(Given data):
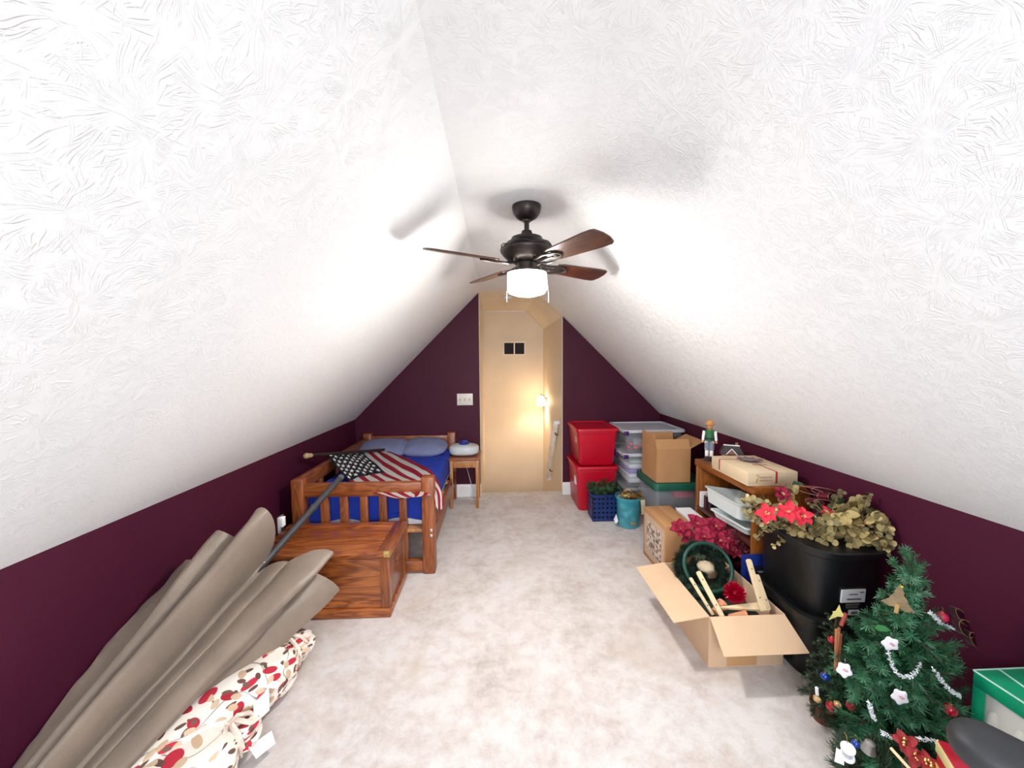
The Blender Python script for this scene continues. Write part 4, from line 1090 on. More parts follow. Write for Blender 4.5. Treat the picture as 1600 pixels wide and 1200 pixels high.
# red tinsel ball
bb = bmesh.new(); bmesh.ops.create_icosphere(bb, subdivisions=2, radius=.022); rr = random.Random(5)
for k in range(900):
    z = rr.uniform(-1, 1); a = rr.random()*6.283; d = Vector((math.sqrt(1-z*z)*math.cos(a), math.sqrt(1-z*z)*math.sin(a), z)); s = d.orthogonal().normalized(); s.rotate(Matrix.Rotation(rr.random()*6, 3, d)); L_ = rr.uniform(.036, .058)
    bb.faces.new((bb.verts.new(d*.01-s*.0015), bb.verts.new(d*.01+s*.0015), bb.verts.new(d*L_+s*.002+s.cross(d)*.004), bb.verts.new(d*L_-s*.002+s.cross(d)*.004)))
c_ = at(1148, 926, Y=1.86); bmesh.ops.translate(bb, verts=bb.verts, vec=c_)
solo('tinsel_ball', bb, P('red foil tinsel', '#c60c34', .22, .45, var=.25, vs=60), 'spiky shiny red tinsel ball in the open carton', 'ornament', smooth=False)
# stakes
def stake(a, b, wd, label):
    a, b = Vector(a), Vector(b); L_ = (b-a).length; hw = wd/2
    bb = prism([(-hw, 0), (hw, 0), (hw, L_-wd*.35), (hw*.6, L_-.002), (-hw*.6, L_-.002), (-hw, L_-wd*.35)], -.006, .006)
    bmesh.ops.bevel(bb, geom=bb.edges[:], offset=.0015, segments=1, affect='EDGES')
    d = (b-a).normalized(); n = Vector((0, -1, .3)); n = (n-d*n.dot(d)).normalized(); s = d.cross(n)
    mx = Matrix((( s.x, d.x, n.x, a.x), (s.y, d.y, n.y, a.y), (s.z, d.z, n.z, a.z), (0, 0, 0, 1)))
    t = thing('wooden_stake', label, 'stake', tuple(a), group='wooden stakes in the open carton')
    bmesh.ops.transform(bb, matrix=mx, verts=bb.verts); world_part('shaft', bb, STAKE, t, False)
    for q in (.25, .8):
        p = a+d*L_*q+n*.007; bb = lathe([(.003, 0), (.003, .001), (0, .001)], 8, mx=align(p, p+n)); world_part('nail_hole', bb, P('dark nail hole', '#54422e', .8), t)
# carry each stake on a line through the photographed ends
def stk(p, q, Y0, Y1, wd, lb):
    a = at(*p, Y=Y0); b = at(*q, Y=Y1); d = a-b; a2 = a+d.normalized()*.04
    stake(a2, b, wd, lb)
stk((1106, 948), (1078, 902), 1.84, 1.92, .016, 'thin wooden stake with nail holes at the left edge of the open carton')
stk((1121, 950), (1090, 892), 1.78, 1.88, .024, 'pale wooden stake second from the left in the open carton')
stk((1188, 940), (1169, 873), 1.78, 1.86, .027, 'tallest pale wooden stake standing at the right of the tinsel ball')
stk((1196, 938), (1182, 897), 1.82, 1.90, .022, 'shorter wooden stake right behind the tallest stake')
a_, b_, c_, d_ = at(1120, 951, Z=.245), at(1206, 956, Z=.245), at(1201, 939, Z=.262), at(1190, 940, Z=.262)
a_.y += .012; b_.y += .012
solo('wooden_board', slab([a_, b_, c_, d_], .012), STAKE, 'pale wedge of board resting inside the front edge of the open carton', 'board', smooth=False)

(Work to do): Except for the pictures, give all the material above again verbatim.

(Reply to the exercise):
The Blender Python script for this scene continues. Write part 4, from line 1090 on. More parts follow. Write for Blender 4.5. Treat the picture as 1600 pixels wide and 1200 pixels high.
# red tinsel ball
bb = bmesh.new(); bmesh.ops.create_icosphere(bb, subdivisions=2, radius=.022); rr = random.Random(5)
for k in range(900):
    z = rr.uniform(-1, 1); a = rr.random()*6.283; d = Vector((math.sqrt(1-z*z)*math.cos(a), math.sqrt(1-z*z)*math.sin(a), z)); s = d.orthogonal().normalized(); s.rotate(Matrix.Rotation(rr.random()*6, 3, d)); L_ = rr.uniform(.036, .058)
    bb.faces.new((bb.verts.new(d*.01-s*.0015), bb.verts.new(d*.01+s*.0015), bb.verts.new(d*L_+s*.002+s.cross(d)*.004), bb.verts.new(d*L_-s*.002+s.cross(d)*.004)))
c_ = at(1148, 926, Y=1.86); bmesh.ops.translate(bb, verts=bb.verts, vec=c_)
solo('tinsel_ball', bb, P('red foil tinsel', '#c60c34', .22, .45, var=.25, vs=60), 'spiky shiny red tinsel ball in the open carton', 'ornament', smooth=False)
# stakes
def stake(a, b, wd, label):
    a, b = Vector(a), Vector(b); L_ = (b-a).length; hw = wd/2
    bb = prism([(-hw, 0), (hw, 0), (hw, L_-wd*.35), (hw*.6, L_-.002), (-hw*.6, L_-.002), (-hw, L_-wd*.35)], -.006, .006)
    bmesh.ops.bevel(bb, geom=bb.edges[:], offset=.0015, segments=1, affect='EDGES')
    d = (b-a).normalized(); n = Vector((0, -1, .3)); n = (n-d*n.dot(d)).normalized(); s = d.cross(n)
    mx = Matrix((( s.x, d.x, n.x, a.x), (s.y, d.y, n.y, a.y), (s.z, d.z, n.z, a.z), (0, 0, 0, 1)))
    t = thing('wooden_stake', label, 'stake', tuple(a), group='wooden stakes in the open carton')
    bmesh.ops.transform(bb, matrix=mx, verts=bb.verts); world_part('shaft', bb, STAKE, t, False)
    for q in (.25, .8):
        p = a+d*L_*q+n*.007; bb = lathe([(.003, 0), (.003, .001), (0, .001)], 8, mx=align(p, p+n)); world_part('nail_hole', bb, P('dark nail hole', '#54422e', .8), t)
# carry each stake on a line through the photographed ends
def stk(p, q, Y0, Y1, wd, lb):
    a = at(*p, Y=Y0); b = at(*q, Y=Y1); d = a-b; a2 = a+d.normalized()*.04
    stake(a2, b, wd, lb)
stk((1106, 948), (1078, 902), 1.84, 1.92, .016, 'thin wooden stake with nail holes at the left edge of the open carton')
stk((1121, 950), (1090, 892), 1.78, 1.88, .024, 'pale wooden stake second from the left in the open carton')
stk((1188, 940), (1169, 873), 1.78, 1.86, .027, 'tallest pale wooden stake standing at the right of the tinsel ball')
stk((1196, 938), (1182, 897), 1.82, 1.90, .022, 'shorter wooden stake right behind the tallest stake')
a_, b_, c_, d_ = at(1120, 951, Z=.245), at(1206, 956, Z=.245), at(1201, 939, Z=.262), at(1190, 940, Z=.262)
a_.y += .012; b_.y += .012
solo('wooden_board', slab([a_, b_, c_, d_], .012), STAKE, 'pale wedge of board resting inside the front edge of the open carton', 'board', smooth=False)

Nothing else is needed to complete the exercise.